Bayesian survival analysis with horseshoe priors—in Stan!

Tomi Peltola, Aki Havulinna, Veikko Salomaa, and Aki Vehtari write:

This paper describes an application of Bayesian linear survival regression . . . We compare the Gaussian, Laplace and horseshoe shrinkage priors, and find that the last has the best predictive performance and shrinks strong predictors less than the others. . . .

And here’s their R and Stan code!

P.S. Here’s more horseshoe from PyStan developer Allen Riddell, who writes:

Betting that only a subset of the explanatory variables are useful for prediction is a bet on sparsity. A popular model making this bet is the Lasso or, less handily, L1-regularized regression. A Bayesian competitor to the Lasso makes use of the “Horseshoe prior” (which I’ll call “the Horseshoe” for symmetry). This prior captures the belief that regression coefficients are rather likely to be zero (the bet on sparsity). The following shows how to use the Horseshoe in Stan.

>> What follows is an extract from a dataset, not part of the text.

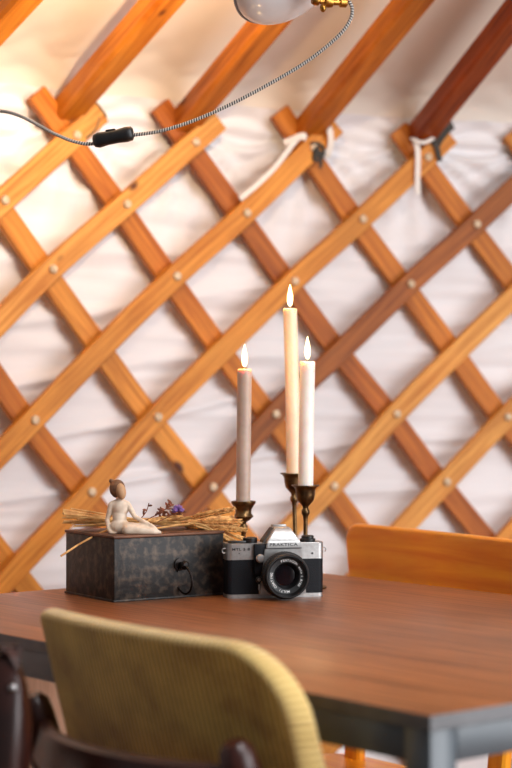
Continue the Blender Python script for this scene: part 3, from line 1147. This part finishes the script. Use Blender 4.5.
_, x, D, z = candlestick(243.5, 2.70, 501, .0182, 'brass candlestick with flanged cup, between the metal box and camera, lowest of three', kind=1)
candle((243 - HX) / F * D, D, z - .0115, CAMZ - (369.5 - HY) / F * D, .0107, M['wax_taupe'], 'taupe grey candle, left one of the three lit candles', dx=.0024)
_, x, D, z = candlestick(296.5, 2.79, 473, .0205, 'tall thin brass candlestick behind the other one on the right, holding the honey candle', lean=-.030, kind=0)
candle(x - .030 * (z - TZ - .016), D, z - .0155, CAMZ - (309 - HY) / F * D, .0108, M['wax_honey'], 'honey coloured candle leaning slightly, tallest of the three', dx=-.0055, bowx=.0010)
_, x, D, z = candlestick(305.5, 2.68, 485, .0207, 'bronze candlestick with trumpet shaped cup, behind the right end of the camera', kind=0)
candle((305.5 - HX) / F * D, D, z - .0155, CAMZ - (362 - HY) / F * D, .0112, M['wax_white'], 'white candle at the front right of the three', dx=.0030)

# ------------------------------------------------------------------ film camera
cam_rz = math.atan2(.21, .978)
cm = thing('film_camera', 'black and silver single lens reflex film camera standing on the table before the candlesticks', 'camera', (.0278, 2.552, TZ), cam_rz)
CW, CD = .1400, .034


def rr_prism(bm, w, d, z0, z1, r, cx_=0.0, cy_=None, seg=5):
    """body with rounded vertical ends"""
    cy_ = d / 2 if cy_ is None else cy_
    pts = []
    for sx, sy, a0 in ((1, 1, 0), (-1, 1, 90), (-1, -1, 180), (1, -1, 270)):
        for k in range(seg + 1):
            a = math.radians(a0 + 90 * k / seg)
            pts.append((cx_ + sx * (w / 2 - r) + r * math.cos(a), cy_ + sy * (d / 2 - r) + r * math.sin(a)))
    lo = [bm.verts.new((x, y, z0)) for x, y in pts]; hi = [bm.verts.new((x, y, z1)) for x, y in pts]
    n = len(pts)
    for k in range(n):
        bm.faces.new((lo[k], lo[(k + 1) % n], hi[(k + 1) % n], hi[k]))
    bm.faces.new(list(reversed(lo))); bm.faces.new(hi)


b = bmesh.new(); rr_prism(b, CW, CD, .0052, .0540, .008)
obj('body', b, M['leather'], cm, angle=50, label='black leatherette body')
b = bmesh.new(); rr_prism(b, CW + .0006, CD + .0006, 0, .0055, .0083)
obj('bottom_plate', b, M['silver'], cm, angle=50)
b = bmesh.new(); rr_prism(b, CW + .0008, CD + .0010, .0536, .0768, .0085)
bmesh.ops.bevel(b, geom=[e for e in b.edges if all(v.co.z > .076 for v in e.verts)], offset=.0012, segments=2, affect='EDGES')
tpq = obj('top_plate', b, M['silver'], cm, angle=40)
# dark column left of the prism
b = bmesh.new()
box(b, (-.0215, -.0035, .0645 - .010), (.0210, .0070, .043), bevel=.0012)
obj('shutter_column', b, M['leather'], cm, angle=40)
# lens mount plate (tapering trapezoid)
PX = .0085


def loft(bm, secs):
    rings = [[bm.verts.new(p) for p in s] for s in secs]
    n = len(rings[0])
    for a, c in zip(rings, rings[1:]):
        for k in range(n):
            bm.faces.new((a[k], a[(k + 1) % n], c[(k + 1) % n], c[k]))
    bm.faces.new(list(reversed(rings[0]))); bm.faces.new(rings[-1])
    bmesh.ops.recalc_face_normals(bm, faces=bm.faces)


def rect_sec(x0, x1, y0, y1, z):
    return [(x0, y0, z), (x1, y0, z), (x1, y1, z), (x0, y1, z)]


b = bmesh.new()
loft(b, [rect_sec(PX - .0335, PX + .0335, -.0095, .006, .0056), rect_sec(PX - .0325, PX + .0325, -.0100, .006, .014), rect_sec(PX - .0262, PX + .0262, -.0105, .006, .0700)])
bmesh.ops.bevel(b, geom=list(b.edges), offset=.0010, segments=2, affect='EDGES')
obj('mount_plate', b, M['silver'], cm, angle=40)
# prism housing
b = bmesh.new()
loft(b, [rect_sec(PX - .0245, PX + .0262, -.0118, .033, .0702), rect_sec(PX - .0225, PX + .0245, -.0118, .033, .0795), rect_sec(PX - .0085, PX + .0130, .0025, .033, .0985)])
bmesh.ops.bevel(b, geom=list(b.edges), offset=.0012, segments=2, affect='EDGES')
pr_ = obj('prism_housing', b, M['silver'], cm, angle=40)
b = bmesh.new(); box(b, (PX, -.0112, .0700), (.0525, .0020, .0010))
obj('trim_line', b, M['ink'], pr_, smooth=False)
b = bmesh.new(); box(b, (PX + .002, .0285, .0995), (.020, .012, .003), bevel=.0008)
obj('accessory_shoe', b, M['silver'], pr_, angle=40)
b = bmesh.new(); loft(b, [rect_sec(PX - .0255, PX - .0225, .006, .030, .0768), rect_sec(PX - .0240, PX - .0205, .007, .030, .080), rect_sec(PX - .0110, PX - .0070, .012, .030, .0972)])
obj('prism_side', b, M['blackmatte'], pr_, smooth=False, label='black prism side')
FR = Matrix.Rotation(PI / 2, 4, 'X')          # text lies in xz, facing -y
b = text_bm('PRAKTICA', .0056, .0001, 1.14, Matrix.Translation((PX, -.0120, .0751)) @ FR, xs=1.40)
obj('lettering', b, M['ink'], pr_, smooth=False, label='dark maker name on the prism front')
b = text_bm('MTL 5 B', .0050, .0001, 1.15, Matrix.Translation((-.0500, -.0008, .0685)) @ FR, xs=1.32)
obj('lettering', b, M['ink'], tpq, smooth=False, label='dark model letters on the left top plate')
b = bmesh.new()
vs = [b.verts.new(p) for p in ((-.0538, -.0009, .0635), (-.0518, -.0009, .0635), (-.0528, -.0009, .0618))]
b.faces.new(vs); obj('index_mark', b, M['ink'], tpq, smooth=False)
b = bmesh.new(); lathe(b, [(.0013, 0), (.0013, .0006), (0, .0008)], 12, Matrix.Translation((.0530, -.0004, .0615)) @ FR); obj('screw', b, M['ink'], tpq)
# lens
LZ = .0340
LT = Matrix.Translation((PX - .0020, 0, LZ)) @ Matrix.Rotation(PI / 2, 4, 'X')       # local +z -> -y (towards the viewer)
b = bmesh.new()
lathe(b, [(.0275, .0095), (.0295, .012), (.0305, .014), (.0305, .022), (.0292, .0225), (.0292, .024), (.0324, .0245), (.0326, .038), (.0312, .039), (.0308, .0465), (.0297, .0478), (.0282, .0478), (.0270, .0455), (.0262, .0420), (.0252, .0405), (.0185, .0396), (.0165, .0360), (.0145, .0320), (.0140, .020)], 64, LT, cap=False)
le = obj('lens', b, M['black'], cm, angle=35, label='black lens barrel')
b = bmesh.new()
for k in range(60):
    a = 2 * PI * k / 60
    box(b, LT @ Vector((.0324 * math.cos(a), .0324 * math.sin(a), .0312)), (.0014, .0120, .0014), (Matrix.Rotation(-a, 3, 'Y')))
obj('focus_ring', b, M['blackmatte'], le, smooth=False)
b = bmesh.new()
lathe(b, [(.0146, .0300), (.0120, .0303), (.0070, .0306), (0, .0307)], 40, LT, cap=False)
obj('front_glass', b, M['glass'], le, angle=180, label='dark coated front glass')
b = bmesh.new()


def ring_text(s, a_mid, rad, size, step, flip=False):
    n = len(s)
    for k, chh in enumerate(s):
        if chh == ' ': continue
        a = a_mid - (k - (n - 1) / 2) * step
        Tm = LT @ Matrix.Translation((rad * math.cos(a), rad * math.sin(a), .04040)) @ Matrix.Rotation(a - PI / 2, 4, 'Z')
        text_bm(chh, size, .0001, 1, Tm, b)


ring_text('PENTACON', math.radians(80), .0216, .0044, math.radians(8.6))
ring_text('auto', math.radians(22), .0216, .0044, math.radians(7.2))
ring_text('1.8/50', math.radians(-20), .0216, .0044, math.radians(7.2))
ring_text('MULTI', math.radians(-100), .0216, .0044, math.radians(8.4))
ring_text('COATING', math.radians(-163), .0216, .0044, math.radians(8.8))
obj('lettering', b, M['white_ink'], le, smooth=False, label='white engraved ring lettering')
# front controls
b = bmesh.new(); lathe(b, [(.0050, 0), (.0050, .004), (.0062, .0045), (.0062, .0075), (.0045, .0092), (0, .0095)], 20, Matrix.Translation((-.0250, -.0068, .0565)) @ Matrix.Rotation(PI / 2, 4, 'X'))
obj('shutter_button', b, M['silver'], cm)
b = bmesh.new(); lathe(b, [(.0042, 0), (.0042, .003), (.003, .0042), (0, .0045)], 18, Matrix.Translation((-.0262, -.0068, .0265)) @ FR)
box(b, (-.0262, -.0088, .0190), (.0034, .002, .0140), bevel=.0008)
st = obj('self_timer_lever', b, M['black'], cm, angle=40)
b = bmesh.new(); box(b, (-.0262, -.0100, .0160), (.0012, .0006, .0080)); obj('white_mark', b, M['white_ink'], st, smooth=False)
b = bmesh.new(); lathe(b, [(.0026, 0), (.0026, .0006), (0, .0010)], 14, Matrix.Translation((-.0262, -.0112, .0268)) @ FR); obj('screw', b, M['silver'], st)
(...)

And the Horseshoe+ prior from Anindya Bhadra, Jyotishka Datta, Nicholas Polson, and Brandon Willard, who write:

The horseshoe+ prior is a natural extension of the horseshoe prior . . . concentrates at a rate faster than that of the horseshoe in the Kullback-Leibler (K-L) sense . . . lower mean squared error . . . In simulations, the horseshoe+ estimator demonstrates superior performance in a standard design setting against competing methods, including the horseshoe and Dirichlet-Laplace estimators. . . .

And they too have R and Stan code!

6 thoughts on “Bayesian survival analysis with horseshoe priors—in Stan!

  1. Stan-code given for the regression coefficients in the first PS.-link:

    beta[i] ~ normal(0, square(lambda[i]) * square(tau));

    I think the “square”-calls should be dropped, since stan uses standard deviation parametrization rather than variance for normal:

    beta[i] ~ normal(0, lambda[i] * tau);

  2. In the third link, horseshoe prior is given by:

    transformed parameters {
    vector[J] theta;
    vector[J] lambda;
    lambda <- lambda_step * tau;
    theta <- (theta_step .* lambda_step) * tau;
    }
    model {
    tau ~ cauchy(0, 1.0/J);
    lambda_step ~ cauchy(0, 1);
    theta_step ~ normal(0, 1);
    y ~ normal(theta, 1);
    }

    I don't understand a couple of things here. Why tau isn't constrained to be positive? And why lambda can be calculated as a product of lambda_step and tau?

    • lambda_step is Cauchy(0,1), so lambda computed as product of lambda_step and tau is Cauchy(0, tau), which is how lambda is defined in the model. (I would compute theta as product of theta_step and lambda in the code rather than re-doing the lambda_step and tau product for theta.)

      As long as the prior is zero mean, tau doesn’t strictly need to be constrained to be positive (if tau changes sign, one can change the signs of theta_step to give the same theta). Still, I would probably recommend constraining it to be positive to remove the sign ambiguity as the ambiguity will make the posterior multimodal for tau and theta_step. Although a single chain will probably sample from one of the modes, multiple chains might end up in different modes, which can complicate the analysis of the posterior samples (e.g., the automatic multi-chain convergence statistics will probably not like this). An of course, if one were to change the code to use Cauchy(0, tau) for lambda, negative tau values would not make sense.